Yoghurt produksinya mendapat penghargaan Bupati Kabupaten Bogor sebagai Juara I Pengolahan Hasil Peternakan untuk jenis Usaha Mikro, Kecil, dan Menengah (UMKM). Untuk mempertahankan kualitas, setiap produknya selalu lulus uji Balai Besar Industri Agro. Sinergi usaha peternakan sapi perah dan hasil olahan susu itu diharapkannya dapat meningkatkan taraf hidup keluarga, karyawan, maupun masyarakat sekitar. "Tak muluk-muluk, tujuan kami adalah memajukan dan menyejahterakan peternak ssapi perah di Cibeureum. Syukur jika bisa i wilayah lain juga," kata Erif.

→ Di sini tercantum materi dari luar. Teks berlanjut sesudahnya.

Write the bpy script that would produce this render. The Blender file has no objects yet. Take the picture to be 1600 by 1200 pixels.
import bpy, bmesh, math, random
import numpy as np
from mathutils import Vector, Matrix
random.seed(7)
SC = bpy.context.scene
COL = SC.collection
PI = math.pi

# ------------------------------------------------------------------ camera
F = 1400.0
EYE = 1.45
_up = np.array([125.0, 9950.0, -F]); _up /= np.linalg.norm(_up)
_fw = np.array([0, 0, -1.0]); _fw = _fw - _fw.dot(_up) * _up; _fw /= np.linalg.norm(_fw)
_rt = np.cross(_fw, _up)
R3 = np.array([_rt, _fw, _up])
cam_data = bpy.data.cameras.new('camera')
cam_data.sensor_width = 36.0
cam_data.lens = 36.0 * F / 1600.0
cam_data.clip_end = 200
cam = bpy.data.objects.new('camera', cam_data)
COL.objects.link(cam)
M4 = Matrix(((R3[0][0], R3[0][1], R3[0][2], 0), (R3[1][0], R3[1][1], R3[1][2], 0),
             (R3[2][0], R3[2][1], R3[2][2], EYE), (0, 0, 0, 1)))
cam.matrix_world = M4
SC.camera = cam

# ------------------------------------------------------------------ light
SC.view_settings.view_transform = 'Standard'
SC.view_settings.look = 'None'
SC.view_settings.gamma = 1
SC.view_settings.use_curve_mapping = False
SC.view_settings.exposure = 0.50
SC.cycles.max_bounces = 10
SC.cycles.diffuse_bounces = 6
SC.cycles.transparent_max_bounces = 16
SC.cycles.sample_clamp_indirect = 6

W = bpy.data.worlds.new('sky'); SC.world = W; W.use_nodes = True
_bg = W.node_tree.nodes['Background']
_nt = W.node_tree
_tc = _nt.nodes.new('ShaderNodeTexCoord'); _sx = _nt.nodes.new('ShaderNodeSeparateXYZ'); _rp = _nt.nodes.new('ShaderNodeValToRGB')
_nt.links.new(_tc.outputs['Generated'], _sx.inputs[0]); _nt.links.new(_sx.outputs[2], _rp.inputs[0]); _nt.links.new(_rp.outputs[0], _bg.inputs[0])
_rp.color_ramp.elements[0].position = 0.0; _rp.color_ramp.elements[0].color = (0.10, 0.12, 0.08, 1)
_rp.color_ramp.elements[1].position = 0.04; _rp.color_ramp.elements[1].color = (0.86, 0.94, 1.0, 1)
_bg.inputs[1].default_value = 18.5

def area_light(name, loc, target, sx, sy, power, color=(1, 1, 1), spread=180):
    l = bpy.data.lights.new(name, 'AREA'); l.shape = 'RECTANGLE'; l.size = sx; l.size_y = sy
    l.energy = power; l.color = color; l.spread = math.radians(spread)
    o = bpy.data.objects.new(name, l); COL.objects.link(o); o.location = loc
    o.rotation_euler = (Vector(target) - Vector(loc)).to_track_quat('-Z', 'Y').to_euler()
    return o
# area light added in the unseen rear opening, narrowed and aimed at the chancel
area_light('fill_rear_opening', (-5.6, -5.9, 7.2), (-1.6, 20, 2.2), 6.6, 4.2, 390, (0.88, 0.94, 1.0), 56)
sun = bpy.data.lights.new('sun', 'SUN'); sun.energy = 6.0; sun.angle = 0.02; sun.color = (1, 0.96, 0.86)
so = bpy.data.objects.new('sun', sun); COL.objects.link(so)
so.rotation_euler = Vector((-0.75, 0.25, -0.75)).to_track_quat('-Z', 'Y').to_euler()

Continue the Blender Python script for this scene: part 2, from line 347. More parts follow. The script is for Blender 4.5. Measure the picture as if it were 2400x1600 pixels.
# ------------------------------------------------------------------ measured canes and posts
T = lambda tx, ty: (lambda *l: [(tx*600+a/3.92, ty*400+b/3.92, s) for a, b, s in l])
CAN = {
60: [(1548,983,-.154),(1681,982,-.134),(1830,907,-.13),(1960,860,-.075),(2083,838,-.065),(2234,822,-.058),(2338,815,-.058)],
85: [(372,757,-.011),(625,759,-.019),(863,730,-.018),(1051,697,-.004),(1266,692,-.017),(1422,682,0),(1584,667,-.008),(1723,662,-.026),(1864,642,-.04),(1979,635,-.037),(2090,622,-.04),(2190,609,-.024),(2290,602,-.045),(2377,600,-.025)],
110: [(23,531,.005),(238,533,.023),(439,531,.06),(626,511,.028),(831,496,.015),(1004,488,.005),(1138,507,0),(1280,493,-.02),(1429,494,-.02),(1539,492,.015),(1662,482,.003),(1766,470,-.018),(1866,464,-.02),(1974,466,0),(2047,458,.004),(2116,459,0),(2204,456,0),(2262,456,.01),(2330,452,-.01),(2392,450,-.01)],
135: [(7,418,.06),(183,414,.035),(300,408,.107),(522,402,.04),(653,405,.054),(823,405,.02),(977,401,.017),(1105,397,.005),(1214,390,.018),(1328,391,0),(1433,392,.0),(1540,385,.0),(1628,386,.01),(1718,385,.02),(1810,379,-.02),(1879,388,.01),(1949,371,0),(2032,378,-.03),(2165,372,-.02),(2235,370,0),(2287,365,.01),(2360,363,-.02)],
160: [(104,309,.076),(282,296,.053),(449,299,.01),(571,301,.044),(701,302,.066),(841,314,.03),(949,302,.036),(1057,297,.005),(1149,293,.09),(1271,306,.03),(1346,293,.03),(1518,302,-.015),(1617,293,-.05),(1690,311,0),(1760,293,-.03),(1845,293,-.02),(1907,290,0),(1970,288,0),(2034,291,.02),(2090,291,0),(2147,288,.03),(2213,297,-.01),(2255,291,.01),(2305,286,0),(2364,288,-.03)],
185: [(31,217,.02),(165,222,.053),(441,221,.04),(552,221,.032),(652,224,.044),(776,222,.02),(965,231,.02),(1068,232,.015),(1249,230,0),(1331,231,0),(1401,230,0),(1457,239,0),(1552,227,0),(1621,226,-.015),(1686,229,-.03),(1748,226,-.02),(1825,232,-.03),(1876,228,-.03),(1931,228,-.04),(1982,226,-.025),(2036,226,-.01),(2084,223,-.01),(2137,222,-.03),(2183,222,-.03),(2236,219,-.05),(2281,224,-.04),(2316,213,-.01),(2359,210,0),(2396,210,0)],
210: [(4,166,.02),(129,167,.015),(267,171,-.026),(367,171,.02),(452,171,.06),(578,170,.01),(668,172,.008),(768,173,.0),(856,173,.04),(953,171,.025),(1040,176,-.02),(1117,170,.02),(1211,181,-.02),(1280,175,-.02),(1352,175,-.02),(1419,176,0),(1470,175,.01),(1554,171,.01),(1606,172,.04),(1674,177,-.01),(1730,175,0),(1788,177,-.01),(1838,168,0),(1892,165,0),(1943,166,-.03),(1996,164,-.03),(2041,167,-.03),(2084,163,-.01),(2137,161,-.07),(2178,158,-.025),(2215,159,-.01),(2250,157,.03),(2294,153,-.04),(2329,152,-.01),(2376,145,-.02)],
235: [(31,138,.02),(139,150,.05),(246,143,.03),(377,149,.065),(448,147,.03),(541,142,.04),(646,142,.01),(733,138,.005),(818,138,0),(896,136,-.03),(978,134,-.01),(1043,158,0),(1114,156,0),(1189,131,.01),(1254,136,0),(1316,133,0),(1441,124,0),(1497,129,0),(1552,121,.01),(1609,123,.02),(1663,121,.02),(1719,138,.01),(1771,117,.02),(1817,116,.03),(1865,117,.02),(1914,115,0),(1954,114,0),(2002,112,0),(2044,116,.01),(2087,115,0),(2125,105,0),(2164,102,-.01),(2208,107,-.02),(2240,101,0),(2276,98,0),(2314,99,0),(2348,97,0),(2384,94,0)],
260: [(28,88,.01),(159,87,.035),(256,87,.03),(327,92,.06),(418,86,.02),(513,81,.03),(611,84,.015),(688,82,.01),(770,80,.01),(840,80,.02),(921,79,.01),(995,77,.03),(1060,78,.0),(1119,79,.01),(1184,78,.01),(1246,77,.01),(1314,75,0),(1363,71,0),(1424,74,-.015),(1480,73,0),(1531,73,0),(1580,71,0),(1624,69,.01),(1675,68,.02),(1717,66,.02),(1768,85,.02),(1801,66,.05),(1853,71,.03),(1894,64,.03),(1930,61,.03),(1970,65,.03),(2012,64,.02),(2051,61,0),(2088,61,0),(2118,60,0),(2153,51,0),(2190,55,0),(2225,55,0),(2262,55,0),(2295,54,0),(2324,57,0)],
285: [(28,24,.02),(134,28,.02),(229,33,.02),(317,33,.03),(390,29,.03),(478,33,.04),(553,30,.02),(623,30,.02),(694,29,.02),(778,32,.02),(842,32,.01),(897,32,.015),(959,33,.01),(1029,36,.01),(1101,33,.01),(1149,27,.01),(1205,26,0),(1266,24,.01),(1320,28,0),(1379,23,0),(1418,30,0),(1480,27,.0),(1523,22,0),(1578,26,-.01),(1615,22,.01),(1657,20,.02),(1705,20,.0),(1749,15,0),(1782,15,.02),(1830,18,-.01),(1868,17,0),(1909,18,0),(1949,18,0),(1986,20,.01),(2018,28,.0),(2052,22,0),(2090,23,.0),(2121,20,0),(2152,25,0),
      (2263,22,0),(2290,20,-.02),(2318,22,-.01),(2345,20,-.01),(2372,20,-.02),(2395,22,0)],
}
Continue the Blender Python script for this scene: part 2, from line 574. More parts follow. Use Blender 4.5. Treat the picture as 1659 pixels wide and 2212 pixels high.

Untuk itu, ia memegang teguh semboyan hidupnya, rezeki sudah diatur Allah SWT. Semboyan itu membuat Erif dan Tuti tak merasa memiliki pesaing dalam usaha peternakan. Pasangan ini justru melahirkan Pusat Pelatihan Pertnian (ternak) dan Pedesaan Swadaya (P4S) dengan moto "kita juga bisa".
Cara pengelolaan dan kepemimpinan yang proternak, propeternak, dan jeli melihat pengembangan peluang usaha inilah yang menjadi kunci keberhasilannya.
Erif juga teguh mempertahankan lahan untuk rumah ternak sapinya. Ia bahkan berupaya memperluas tempat bagi ternak, di tengah gempuran godaan usaha jasa wisata yang menguasai kawasan Puncak.
"Saya tidak anti usaha pariwisata. Bahkan, sebenarnya antara usaha ternak dan wisata bisa disatukan. Hanya saja perlu pengaturan khusus. Saya khawatir, jika dibiarkan pembanguan di Puncak tanpa pengaturan, tidak akan ada lagi lahan untuk ternak. Usaha saya dan kelompok ternak ini mungkin hanya bisa bertahan lima tahun lagi....," kata Erif.